<<<<
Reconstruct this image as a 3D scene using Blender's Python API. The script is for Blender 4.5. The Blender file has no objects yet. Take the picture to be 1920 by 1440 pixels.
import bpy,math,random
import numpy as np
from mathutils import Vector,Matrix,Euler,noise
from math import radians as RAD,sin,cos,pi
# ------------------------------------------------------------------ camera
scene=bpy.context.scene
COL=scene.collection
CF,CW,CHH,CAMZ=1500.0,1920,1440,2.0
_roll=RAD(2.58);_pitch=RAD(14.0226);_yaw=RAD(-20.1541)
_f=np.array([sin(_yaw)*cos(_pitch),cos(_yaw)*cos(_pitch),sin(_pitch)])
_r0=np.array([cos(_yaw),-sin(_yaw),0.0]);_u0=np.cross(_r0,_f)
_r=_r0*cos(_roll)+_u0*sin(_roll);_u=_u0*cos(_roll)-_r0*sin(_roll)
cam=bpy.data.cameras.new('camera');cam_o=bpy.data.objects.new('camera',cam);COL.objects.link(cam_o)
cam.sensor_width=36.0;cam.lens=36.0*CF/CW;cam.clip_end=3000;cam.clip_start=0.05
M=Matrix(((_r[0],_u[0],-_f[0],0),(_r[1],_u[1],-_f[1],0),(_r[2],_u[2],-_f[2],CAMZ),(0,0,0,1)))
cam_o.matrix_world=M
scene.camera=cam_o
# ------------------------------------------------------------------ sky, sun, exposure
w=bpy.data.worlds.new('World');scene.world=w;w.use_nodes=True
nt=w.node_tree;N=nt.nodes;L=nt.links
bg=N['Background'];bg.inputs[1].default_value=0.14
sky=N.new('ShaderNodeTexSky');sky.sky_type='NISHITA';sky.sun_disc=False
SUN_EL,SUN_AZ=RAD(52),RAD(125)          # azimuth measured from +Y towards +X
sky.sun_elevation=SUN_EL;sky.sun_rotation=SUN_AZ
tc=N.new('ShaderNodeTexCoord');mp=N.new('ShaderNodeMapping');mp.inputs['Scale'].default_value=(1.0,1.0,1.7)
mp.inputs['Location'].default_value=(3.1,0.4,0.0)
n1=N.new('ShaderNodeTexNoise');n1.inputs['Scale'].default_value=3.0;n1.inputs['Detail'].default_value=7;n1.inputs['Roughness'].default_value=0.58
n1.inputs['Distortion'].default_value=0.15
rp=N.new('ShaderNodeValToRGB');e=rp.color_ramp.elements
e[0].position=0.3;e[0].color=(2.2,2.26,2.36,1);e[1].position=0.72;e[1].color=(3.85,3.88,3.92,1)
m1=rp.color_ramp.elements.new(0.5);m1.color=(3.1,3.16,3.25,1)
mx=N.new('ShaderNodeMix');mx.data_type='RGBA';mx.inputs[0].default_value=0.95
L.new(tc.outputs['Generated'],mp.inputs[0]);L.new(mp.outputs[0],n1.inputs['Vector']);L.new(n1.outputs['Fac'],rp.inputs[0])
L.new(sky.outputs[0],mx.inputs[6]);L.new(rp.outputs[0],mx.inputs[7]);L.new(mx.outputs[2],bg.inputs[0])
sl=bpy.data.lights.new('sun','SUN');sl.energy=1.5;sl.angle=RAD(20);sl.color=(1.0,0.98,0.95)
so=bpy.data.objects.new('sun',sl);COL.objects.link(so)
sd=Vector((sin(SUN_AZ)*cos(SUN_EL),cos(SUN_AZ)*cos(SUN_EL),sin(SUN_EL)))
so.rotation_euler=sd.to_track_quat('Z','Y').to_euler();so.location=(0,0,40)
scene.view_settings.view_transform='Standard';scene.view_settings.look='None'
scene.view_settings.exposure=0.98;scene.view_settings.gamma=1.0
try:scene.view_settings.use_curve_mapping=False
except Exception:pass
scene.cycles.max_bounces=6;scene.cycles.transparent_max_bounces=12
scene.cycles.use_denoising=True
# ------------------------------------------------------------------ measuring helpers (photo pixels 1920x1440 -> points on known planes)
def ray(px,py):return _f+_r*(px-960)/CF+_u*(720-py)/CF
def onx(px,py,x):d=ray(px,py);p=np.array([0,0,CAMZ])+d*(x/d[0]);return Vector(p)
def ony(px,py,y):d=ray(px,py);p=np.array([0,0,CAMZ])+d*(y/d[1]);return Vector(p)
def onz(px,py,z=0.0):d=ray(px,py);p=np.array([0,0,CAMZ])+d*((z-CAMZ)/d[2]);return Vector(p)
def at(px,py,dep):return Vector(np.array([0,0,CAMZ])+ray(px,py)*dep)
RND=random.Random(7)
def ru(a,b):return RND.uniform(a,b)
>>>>
• Set task
Reproduce the material verbatim, line by line.

• Result below
Reconstruct this image as a 3D scene using Blender's Python API. The script is for Blender 4.5. The Blender file has no objects yet. Take the picture to be 1920 by 1440 pixels.
import bpy,math,random
import numpy as np
from mathutils import Vector,Matrix,Euler,noise
from math import radians as RAD,sin,cos,pi
# ------------------------------------------------------------------ camera
scene=bpy.context.scene
COL=scene.collection
CF,CW,CHH,CAMZ=1500.0,1920,1440,2.0
_roll=RAD(2.58);_pitch=RAD(14.0226);_yaw=RAD(-20.1541)
_f=np.array([sin(_yaw)*cos(_pitch),cos(_yaw)*cos(_pitch),sin(_pitch)])
_r0=np.array([cos(_yaw),-sin(_yaw),0.0]);_u0=np.cross(_r0,_f)
_r=_r0*cos(_roll)+_u0*sin(_roll);_u=_u0*cos(_roll)-_r0*sin(_roll)
cam=bpy.data.cameras.new('camera');cam_o=bpy.data.objects.new('camera',cam);COL.objects.link(cam_o)
cam.sensor_width=36.0;cam.lens=36.0*CF/CW;cam.clip_end=3000;cam.clip_start=0.05
M=Matrix(((_r[0],_u[0],-_f[0],0),(_r[1],_u[1],-_f[1],0),(_r[2],_u[2],-_f[2],CAMZ),(0,0,0,1)))
cam_o.matrix_world=M
scene.camera=cam_o
# ------------------------------------------------------------------ sky, sun, exposure
w=bpy.data.worlds.new('World');scene.world=w;w.use_nodes=True
nt=w.node_tree;N=nt.nodes;L=nt.links
bg=N['Background'];bg.inputs[1].default_value=0.14
sky=N.new('ShaderNodeTexSky');sky.sky_type='NISHITA';sky.sun_disc=False
SUN_EL,SUN_AZ=RAD(52),RAD(125)          # azimuth measured from +Y towards +X
sky.sun_elevation=SUN_EL;sky.sun_rotation=SUN_AZ
tc=N.new('ShaderNodeTexCoord');mp=N.new('ShaderNodeMapping');mp.inputs['Scale'].default_value=(1.0,1.0,1.7)
mp.inputs['Location'].default_value=(3.1,0.4,0.0)
n1=N.new('ShaderNodeTexNoise');n1.inputs['Scale'].default_value=3.0;n1.inputs['Detail'].default_value=7;n1.inputs['Roughness'].default_value=0.58
n1.inputs['Distortion'].default_value=0.15
rp=N.new('ShaderNodeValToRGB');e=rp.color_ramp.elements
e[0].position=0.3;e[0].color=(2.2,2.26,2.36,1);e[1].position=0.72;e[1].color=(3.85,3.88,3.92,1)
m1=rp.color_ramp.elements.new(0.5);m1.color=(3.1,3.16,3.25,1)
mx=N.new('ShaderNodeMix');mx.data_type='RGBA';mx.inputs[0].default_value=0.95
L.new(tc.outputs['Generated'],mp.inputs[0]);L.new(mp.outputs[0],n1.inputs['Vector']);L.new(n1.outputs['Fac'],rp.inputs[0])
L.new(sky.outputs[0],mx.inputs[6]);L.new(rp.outputs[0],mx.inputs[7]);L.new(mx.outputs[2],bg.inputs[0])
sl=bpy.data.lights.new('sun','SUN');sl.energy=1.5;sl.angle=RAD(20);sl.color=(1.0,0.98,0.95)
so=bpy.data.objects.new('sun',sl);COL.objects.link(so)
sd=Vector((sin(SUN_AZ)*cos(SUN_EL),cos(SUN_AZ)*cos(SUN_EL),sin(SUN_EL)))
so.rotation_euler=sd.to_track_quat('Z','Y').to_euler();so.location=(0,0,40)
scene.view_settings.view_transform='Standard';scene.view_settings.look='None'
scene.view_settings.exposure=0.98;scene.view_settings.gamma=1.0
try:scene.view_settings.use_curve_mapping=False
except Exception:pass
scene.cycles.max_bounces=6;scene.cycles.transparent_max_bounces=12
scene.cycles.use_denoising=True
# ------------------------------------------------------------------ measuring helpers (photo pixels 1920x1440 -> points on known planes)
def ray(px,py):return _f+_r*(px-960)/CF+_u*(720-py)/CF
def onx(px,py,x):d=ray(px,py);p=np.array([0,0,CAMZ])+d*(x/d[0]);return Vector(p)
def ony(px,py,y):d=ray(px,py);p=np.array([0,0,CAMZ])+d*(y/d[1]);return Vector(p)
def onz(px,py,z=0.0):d=ray(px,py);p=np.array([0,0,CAMZ])+d*((z-CAMZ)/d[2]);return Vector(p)
def at(px,py,dep):return Vector(np.array([0,0,CAMZ])+ray(px,py)*dep)
RND=random.Random(7)
def ru(a,b):return RND.uniform(a,b)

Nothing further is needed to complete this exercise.